--- Begin Records for this exercise ---

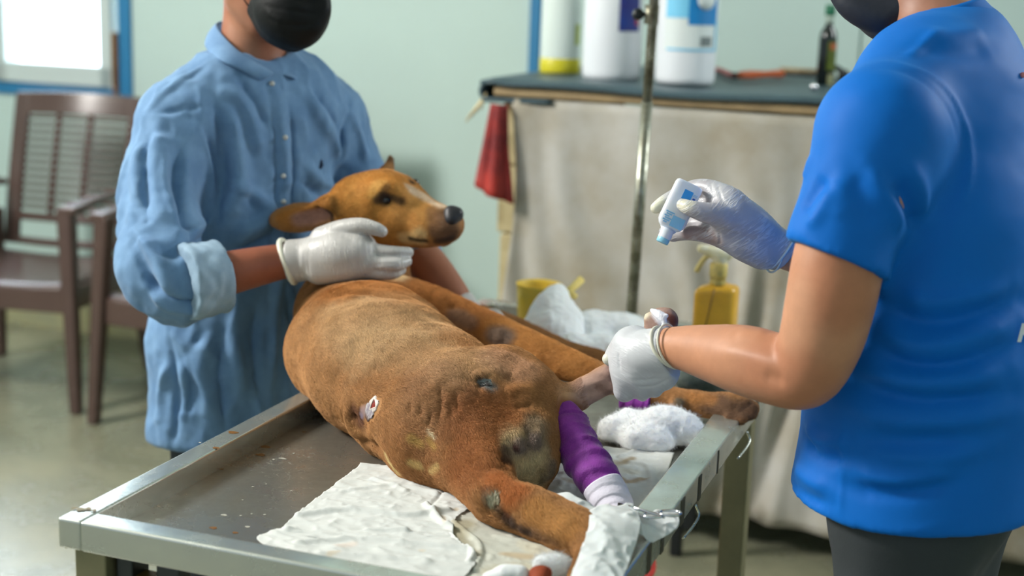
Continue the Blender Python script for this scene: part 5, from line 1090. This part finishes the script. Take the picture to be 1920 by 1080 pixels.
# small squeeze bottle held in that glove
bt, bb = at(1294, 344, 2.150), at(1252, 432, 2.150); by = (bt-bb)/np.linalg.norm(bt-bb); bx = RT_*.93+UP_*.36; bx = bx-by*(bx@by); bx /= np.linalg.norm(bx); bz = np.cross(bx, by)
bot = empty('dropper_bottle', bb, 'small white plastic bottle with blue print tipped upside down in the gloved hand', 'bottle')
Lb = np.linalg.norm(bt-bb); V = []; F = []; n = 40
prof = [(0.0, .35), (.002, .62), (.006, .9), (.011, 1), (Lb-.006, 1), (Lb-.002, .93), (Lb, .80)]; prof = [(0.0, .28), (.0015, .45), (.006, .78), (.012, .97), (.016, 1), (Lb-.006, 1), (Lb-.002, .95), (Lb-.0003, .82), (Lb, .5)]
for z, s_ in prof:
    for k in range(n):
        a = 2*math.pi*k/n; e = .42; x = math.copysign(abs(math.cos(a))**e, math.cos(a)); y = math.copysign(abs(math.sin(a))**e, math.sin(a))
        ins = (1-s_)*.018; V.append(bb+by*z+bx*x*(.0215-ins)+bz*y*(.0125-ins*.55))
for j in range(len(prof)-1):
    for k in range(n): F.append((j*n+k, j*n+(k+1) % n, (j+1)*n+(k+1) % n, (j+1)*n+k))
F.append(tuple(range(n-1, -1, -1))); F.append(tuple((len(prof)-1)*n+k for k in range(n)))
M['bottle'] = mat('white_squeeze_plastic', lin(232, 238, 246), .32, sss=.1)
mk('bottle_body', (np.array(V), F), M['bottle'], bot)
mk('bottle_neck', lathe(bb-by*.012, [(.0095, -.002), (.0100, 0), (.0100, .010), (.013, .014)], 24, axis=by), M['bottle'], bot)
mk('cap', lathe(bb-by*.020, [(.0085, -.001), (.0095, .0), (.0098, .009), (.009, .010)], 24, axis=by), mat('pale_blue_cap', lin(150, 210, 232), .35), bot)
fz = -1 if bz@fwd > 0 else 1
def lab(u0, u1, v0, v1, name, m, off=.0129):  # u across, v from the top, metres
    c = [bt+bx*u*1.0-by*v+(-bz if bz@fwd > 0 else bz)*off for u, v in ((u0, v0), (u1, v0), (u1, v1), (u0, v1))]
    return mk(name, (np.array(c), [(0, 1, 2, 3)]), m, bot, smooth=False, solid=.0004)
M['bprint'] = mat('bright_blue_print', lin(60, 160, 232), .5); M['bprint2'] = mat('light_blue_print', lin(140, 200, 240), .5)
lab(-.004, .010, .012, .027, 'logo_square', M['bprint'])
lab(.0125, .0165, .020, .0245, 'logo_dot', mat('navy_print', lin(50, 90, 190), .5))
for i in range(6): lab(-.016+.002*(i % 2), -.002-.003*(i % 3), .052+.0036*i*.9, .0540+.0036*i*.9, 'print_line', M['bprint2'])
lab(-.003, .017, .055, .072, 'print_block', M['bprint2'], .01285)
for i in range(2): lab(.010, .0175, .0145+.002*i, .0151+.002*i, 'print_line', M['bprint2'])
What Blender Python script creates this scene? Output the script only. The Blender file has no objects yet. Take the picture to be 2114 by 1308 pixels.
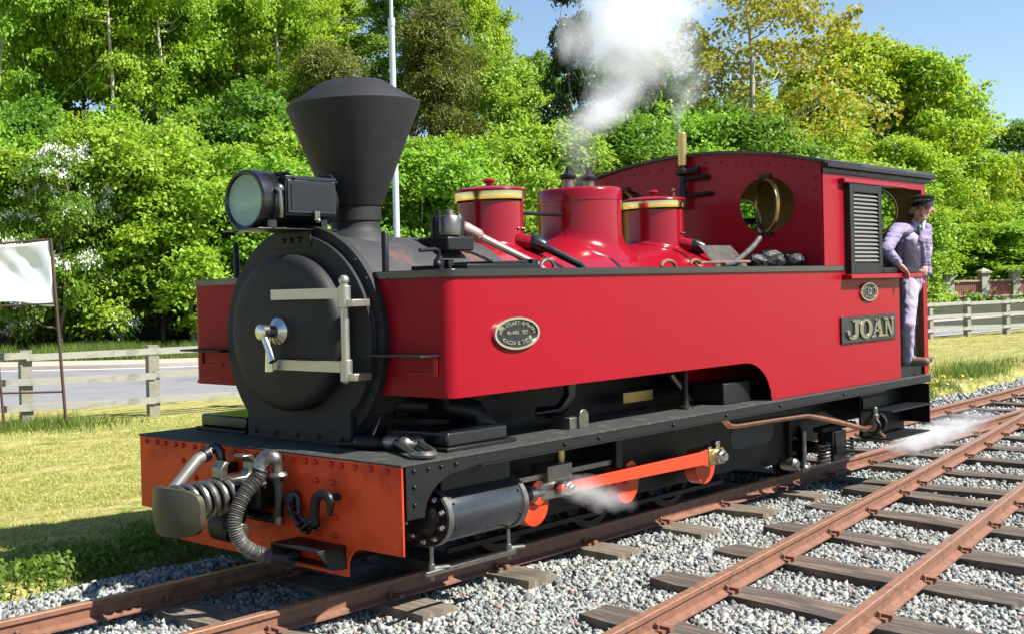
import bpy, math, random
import numpy as np
from mathutils import Vector, Matrix

rng = np.random.default_rng(7)
random.seed(7)
scn = bpy.context.scene
COL = scn.collection
R = math.radians

# ------------------------------------------------------------------ camera
CAM = np.array([-4.3676, -4.9455, 1.6352])
YAW, PITCH, ROLL, FPX, PPX, PPY = .8581, -.0099, -.0265, 2425.0, 491.04, 633.58
IW, IH = 2114., 1308.
_f = np.array([math.cos(YAW)*math.cos(PITCH), math.sin(YAW)*math.cos(PITCH), math.sin(PITCH)])
_r = np.array([math.sin(YAW), -math.cos(YAW), 0.]); _u = np.cross(_r, _f)
_r, _u = math.cos(ROLL)*_r + math.sin(ROLL)*_u, -math.sin(ROLL)*_r + math.cos(ROLL)*_u
cam = bpy.data.cameras.new('camera'); camo = bpy.data.objects.new('camera', cam); COL.objects.link(camo)
camo.matrix_world = Matrix(((_r[0], _u[0], -_f[0], CAM[0]), (_r[1], _u[1], -_f[1], CAM[1]),
                            (_r[2], _u[2], -_f[2], CAM[2]), (0, 0, 0, 1)))
cam.sensor_width = 36; cam.lens = 36*FPX/IW
cam.shift_x = (IW/2-PPX)/IW; cam.shift_y = (PPY-IH/2)/IW
cam.clip_start = .1; cam.clip_end = 3000
scn.camera = camo

# ------------------------------------------------------------------ light
SUN = Vector((.34, -.85, 1)).normalized()
w = bpy.data.worlds.new('World'); scn.world = w; w.use_nodes = True
nt = w.node_tree; bg = nt.nodes['Background']
sky = nt.nodes.new('ShaderNodeTexSky'); sky.sky_type = 'NISHITA'; sky.sun_disc = False
sky.sun_elevation = math.asin(SUN.z); sky.sun_rotation = math.atan2(SUN.x, SUN.y)
sky.air_density = 1.0; sky.dust_density = .1; sky.ozone_density = 2.4
nt.links.new(sky.outputs[0], bg.inputs[0]); bg.inputs[1].default_value = .078
sl = bpy.data.lights.new('sun', 'SUN'); sl.energy = 5.0; sl.angle = R(.53); sl.color = (1, .955, .88)
so = bpy.data.objects.new('sun', sl); COL.objects.link(so)
so.rotation_euler = (-SUN).to_track_quat('-Z', 'Y').to_euler(); so.location = (0, -10, 20)
vs = scn.view_settings; vs.view_transform = 'Standard'; vs.look = 'None'; vs.exposure = 1.12; vs.gamma = 1
vs.use_curve_mapping = False
cy = scn.cycles; cy.use_denoising = True; cy.max_bounces = 8; cy.transparent_max_bounces = 8
cy.diffuse_bounces = 4; cy.glossy_bounces = 3; cy.transmission_bounces = 4; cy.volume_bounces = 5
cy.caustics_reflective = False; cy.caustics_refractive = False; cy.volume_step_rate = 1.0; cy.volume_max_steps = 160

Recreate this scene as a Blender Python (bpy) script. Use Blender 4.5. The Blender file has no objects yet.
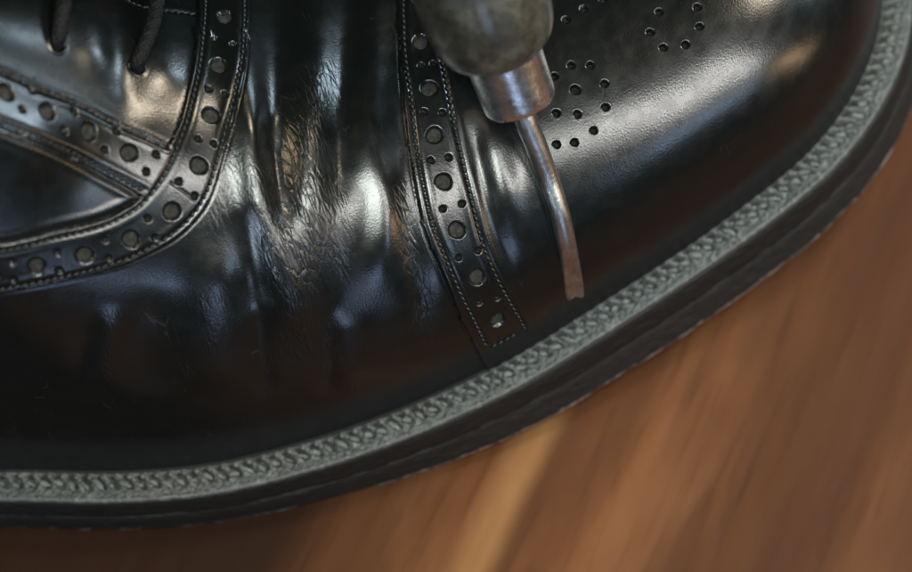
import bpy, math
import numpy as np
from mathutils import Vector, Matrix

S = 0.01                      # the geometry below is written in centimetres
scene = bpy.context.scene
COL = scene.collection
rng = np.random.default_rng(7)
R_ = math.radians

# ------------------------------------------------------------------ camera
ELEV, ROLL, DIST, LENS = R_(60), R_(8), 47.0, 100.0
TGT = np.array([0.0, 0.0, 3.0])
FWD = np.array([0, math.cos(ELEV), -math.sin(ELEV)])
UP0 = np.array([0, math.sin(ELEV), math.cos(ELEV)])
XX = np.array([1.0, 0, 0])
RGT = math.cos(ROLL) * XX - math.sin(ROLL) * UP0
UPV = math.cos(ROLL) * UP0 + math.sin(ROLL) * XX
CAM = TGT - DIST * FWD
KPX = 912 * LENS / 36.0

cd = bpy.data.cameras.new('camera')
co = bpy.data.objects.new('camera', cd)
COL.objects.link(co)
co.matrix_world = Matrix(((RGT[0], UPV[0], -FWD[0], CAM[0] * S), (RGT[1], UPV[1], -FWD[1], CAM[1] * S),
                          (RGT[2], UPV[2], -FWD[2], CAM[2] * S), (0, 0, 0, 1)))
cd.lens = LENS; cd.sensor_width = 36; cd.clip_start = 0.01; cd.clip_end = 50
cd.dof.use_dof = True
cd.dof.focus_distance = 0.455
cd.dof.aperture_fstop = 8.0
scene.camera = co

# ------------------------------------------------------------------ light
w = bpy.data.worlds.new('World'); scene.world = w; w.use_nodes = True
bg = w.node_tree.nodes['Background']
bg.inputs['Color'].default_value = (0.60, 0.70, 0.66, 1); bg.inputs['Strength'].default_value = 0.016
scene.view_settings.view_transform = 'Standard'
scene.view_settings.look = 'None'
scene.view_settings.exposure = 0.1
scene.view_settings.gamma = 1.0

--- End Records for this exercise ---

Give again, word for word, the part that opens with the line containing "What Blender Python" and closes with the one containing "scn.camera = camo". Include both of those lines and skip all pictures.

■ **Solution below**
What Blender Python script creates this scene? Output the script only. The Blender file has no objects yet. Take the picture to be 2114 by 1308 pixels.
import bpy, math, random
import numpy as np
from mathutils import Vector, Matrix

rng = np.random.default_rng(7)
random.seed(7)
scn = bpy.context.scene
COL = scn.collection
R = math.radians

# ------------------------------------------------------------------ camera
CAM = np.array([-4.3676, -4.9455, 1.6352])
YAW, PITCH, ROLL, FPX, PPX, PPY = .8581, -.0099, -.0265, 2425.0, 491.04, 633.58
IW, IH = 2114., 1308.
_f = np.array([math.cos(YAW)*math.cos(PITCH), math.sin(YAW)*math.cos(PITCH), math.sin(PITCH)])
_r = np.array([math.sin(YAW), -math.cos(YAW), 0.]); _u = np.cross(_r, _f)
_r, _u = math.cos(ROLL)*_r + math.sin(ROLL)*_u, -math.sin(ROLL)*_r + math.cos(ROLL)*_u
cam = bpy.data.cameras.new('camera'); camo = bpy.data.objects.new('camera', cam); COL.objects.link(camo)
camo.matrix_world = Matrix(((_r[0], _u[0], -_f[0], CAM[0]), (_r[1], _u[1], -_f[1], CAM[1]),
                            (_r[2], _u[2], -_f[2], CAM[2]), (0, 0, 0, 1)))
cam.sensor_width = 36; cam.lens = 36*FPX/IW
cam.shift_x = (IW/2-PPX)/IW; cam.shift_y = (PPY-IH/2)/IW
cam.clip_start = .1; cam.clip_end = 3000
scn.camera = camo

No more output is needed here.